## TASK BRIEF
Make an exact copy of the lines, leaving the pictures out.

++++++++++

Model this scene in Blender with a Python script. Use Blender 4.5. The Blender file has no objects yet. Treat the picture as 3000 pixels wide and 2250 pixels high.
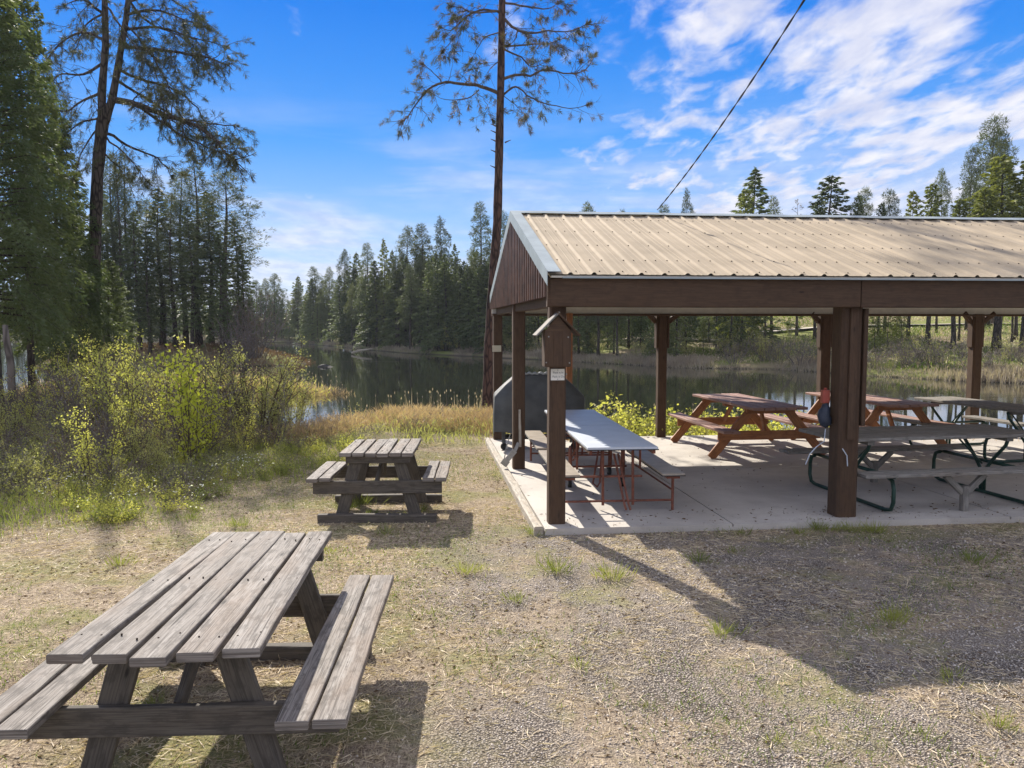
import bpy, math, random
import numpy as np
from mathutils import Vector, Matrix
R = math.radians
sc = bpy.context.scene
col = sc.collection
# ------------------------------------------------------------------ camera, sun, sky, exposure
cam = bpy.data.objects.new('camera', bpy.data.cameras.new('camera')); col.objects.link(cam)
cam.location = (0, 0, 2.2); cam.rotation_euler = (math.pi/2-.0752, 0, 0)
cam.data.lens = 27.6; cam.data.sensor_width = 36; cam.data.clip_end = 3000; cam.data.clip_start = .05
sc.camera = cam
SUN_AZ, SUN_EL = -26., 35.2            # degrees, azimuth measured from +Y towards +X
sun = bpy.data.objects.new('sun', bpy.data.lights.new('sun', 'SUN')); col.objects.link(sun)
sun.data.energy = 4.3; sun.data.angle = R(.55); sun.data.color = (1, .93, .82)
sd = Vector((math.sin(R(SUN_AZ))*math.cos(R(SUN_EL)), math.cos(R(SUN_AZ))*math.cos(R(SUN_EL)), math.sin(R(SUN_EL))))
sun.rotation_euler = sd.to_track_quat('Z', 'Y').to_euler(); sun.location = sd*40
sc.view_settings.view_transform = 'Standard'; sc.view_settings.look = 'None'
sc.view_settings.gamma = 1; sc.view_settings.use_curve_mapping = False
sc.view_settings.exposure = 1.0
sc.cycles.max_bounces = 6; sc.cycles.transparent_max_bounces = 6; sc.cycles.use_denoising = True
sc.cycles.sample_clamp_indirect = 4

class NT:
    """tiny node-tree helper"""
    def __init__(s, t): s.t = t; s.n = t.nodes; s.l = t.links
    def a(s, kind, **kw):
        n = s.n.new(kind)
        for k, v in kw.items():
            if k.startswith('_'): setattr(n, k[1:], v)
            else: s.set(n.inputs[int(k[1:]) if k[0] == 'i' and k[1:].isdigit() else k.replace('__', ' ')], v)
        return n
    def set(s, inp, v):
        if hasattr(v, 'is_output') or hasattr(v, 'links'): s.l.new(v, inp)
        else: inp.default_value = v
    def math(s, op, a, b=0., c=None, clamp=False):
        n = s.n.new('ShaderNodeMath'); n.operation = op; n.use_clamp = clamp
        s.set(n.inputs[0], a); s.set(n.inputs[1], b)
        if c is not None: s.set(n.inputs[2], c)
        return n.outputs[0]
    def mix(s, f, a, b, mode='MIX'):
        n = s.n.new('ShaderNodeMix'); n.data_type = 'RGBA'; n.blend_type = mode
        s.set(n.inputs[0], f); s.set(n.inputs[6], a if not isinstance(a, tuple) else (*a, 1) if len(a) == 3 else a)
        s.set(n.inputs[7], b if not isinstance(b, tuple) else (*b, 1) if len(b) == 3 else b)
        return n.outputs[2]
    def noise(s, vec, scale, detail=4., rough=.55, dist=0.):
        n = s.n.new('ShaderNodeTexNoise')
        if vec is not None: s.l.new(vec, n.inputs['Vector'])
        n.inputs['Scale'].default_value = scale; n.inputs['Detail'].default_value = detail
        n.inputs['Roughness'].default_value = rough; n.inputs['Distortion'].default_value = dist
        return n.outputs[0]
    def ramp(s, f, lo, hi, smooth=True):
        n = s.n.new('ShaderNodeMapRange'); n.interpolation_type = 'SMOOTHSTEP' if smooth else 'LINEAR'
        s.set(n.inputs[0], f); n.inputs[1].default_value = lo; n.inputs[2].default_value = hi
        return n.outputs[0]
    def mapv(s, vec, scale=(1, 1, 1), rot=(0, 0, 0), loc=(0, 0, 0)):
        n = s.n.new('ShaderNodeMapping'); s.l.new(vec, n.inputs[0])
        n.inputs[1].default_value = loc; n.inputs[2].default_value = rot; n.inputs[3].default_value = scale
        return n.outputs[0]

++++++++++

## EXERCISE SOLUTION
Model this scene in Blender with a Python script. Use Blender 4.5. The Blender file has no objects yet. Treat the picture as 3000 pixels wide and 2250 pixels high.
import bpy, math, random
import numpy as np
from mathutils import Vector, Matrix
R = math.radians
sc = bpy.context.scene
col = sc.collection
# ------------------------------------------------------------------ camera, sun, sky, exposure
cam = bpy.data.objects.new('camera', bpy.data.cameras.new('camera')); col.objects.link(cam)
cam.location = (0, 0, 2.2); cam.rotation_euler = (math.pi/2-.0752, 0, 0)
cam.data.lens = 27.6; cam.data.sensor_width = 36; cam.data.clip_end = 3000; cam.data.clip_start = .05
sc.camera = cam
SUN_AZ, SUN_EL = -26., 35.2            # degrees, azimuth measured from +Y towards +X
sun = bpy.data.objects.new('sun', bpy.data.lights.new('sun', 'SUN')); col.objects.link(sun)
sun.data.energy = 4.3; sun.data.angle = R(.55); sun.data.color = (1, .93, .82)
sd = Vector((math.sin(R(SUN_AZ))*math.cos(R(SUN_EL)), math.cos(R(SUN_AZ))*math.cos(R(SUN_EL)), math.sin(R(SUN_EL))))
sun.rotation_euler = sd.to_track_quat('Z', 'Y').to_euler(); sun.location = sd*40
sc.view_settings.view_transform = 'Standard'; sc.view_settings.look = 'None'
sc.view_settings.gamma = 1; sc.view_settings.use_curve_mapping = False
sc.view_settings.exposure = 1.0
sc.cycles.max_bounces = 6; sc.cycles.transparent_max_bounces = 6; sc.cycles.use_denoising = True
sc.cycles.sample_clamp_indirect = 4

class NT:
    """tiny node-tree helper"""
    def __init__(s, t): s.t = t; s.n = t.nodes; s.l = t.links
    def a(s, kind, **kw):
        n = s.n.new(kind)
        for k, v in kw.items():
            if k.startswith('_'): setattr(n, k[1:], v)
            else: s.set(n.inputs[int(k[1:]) if k[0] == 'i' and k[1:].isdigit() else k.replace('__', ' ')], v)
        return n
    def set(s, inp, v):
        if hasattr(v, 'is_output') or hasattr(v, 'links'): s.l.new(v, inp)
        else: inp.default_value = v
    def math(s, op, a, b=0., c=None, clamp=False):
        n = s.n.new('ShaderNodeMath'); n.operation = op; n.use_clamp = clamp
        s.set(n.inputs[0], a); s.set(n.inputs[1], b)
        if c is not None: s.set(n.inputs[2], c)
        return n.outputs[0]
    def mix(s, f, a, b, mode='MIX'):
        n = s.n.new('ShaderNodeMix'); n.data_type = 'RGBA'; n.blend_type = mode
        s.set(n.inputs[0], f); s.set(n.inputs[6], a if not isinstance(a, tuple) else (*a, 1) if len(a) == 3 else a)
        s.set(n.inputs[7], b if not isinstance(b, tuple) else (*b, 1) if len(b) == 3 else b)
        return n.outputs[2]
    def noise(s, vec, scale, detail=4., rough=.55, dist=0.):
        n = s.n.new('ShaderNodeTexNoise')
        if vec is not None: s.l.new(vec, n.inputs['Vector'])
        n.inputs['Scale'].default_value = scale; n.inputs['Detail'].default_value = detail
        n.inputs['Roughness'].default_value = rough; n.inputs['Distortion'].default_value = dist
        return n.outputs[0]
    def ramp(s, f, lo, hi, smooth=True):
        n = s.n.new('ShaderNodeMapRange'); n.interpolation_type = 'SMOOTHSTEP' if smooth else 'LINEAR'
        s.set(n.inputs[0], f); n.inputs[1].default_value = lo; n.inputs[2].default_value = hi
        return n.outputs[0]
    def mapv(s, vec, scale=(1, 1, 1), rot=(0, 0, 0), loc=(0, 0, 0)):
        n = s.n.new('ShaderNodeMapping'); s.l.new(vec, n.inputs[0])
        n.inputs[1].default_value = loc; n.inputs[2].default_value = rot; n.inputs[3].default_value = scale
        return n.outputs[0]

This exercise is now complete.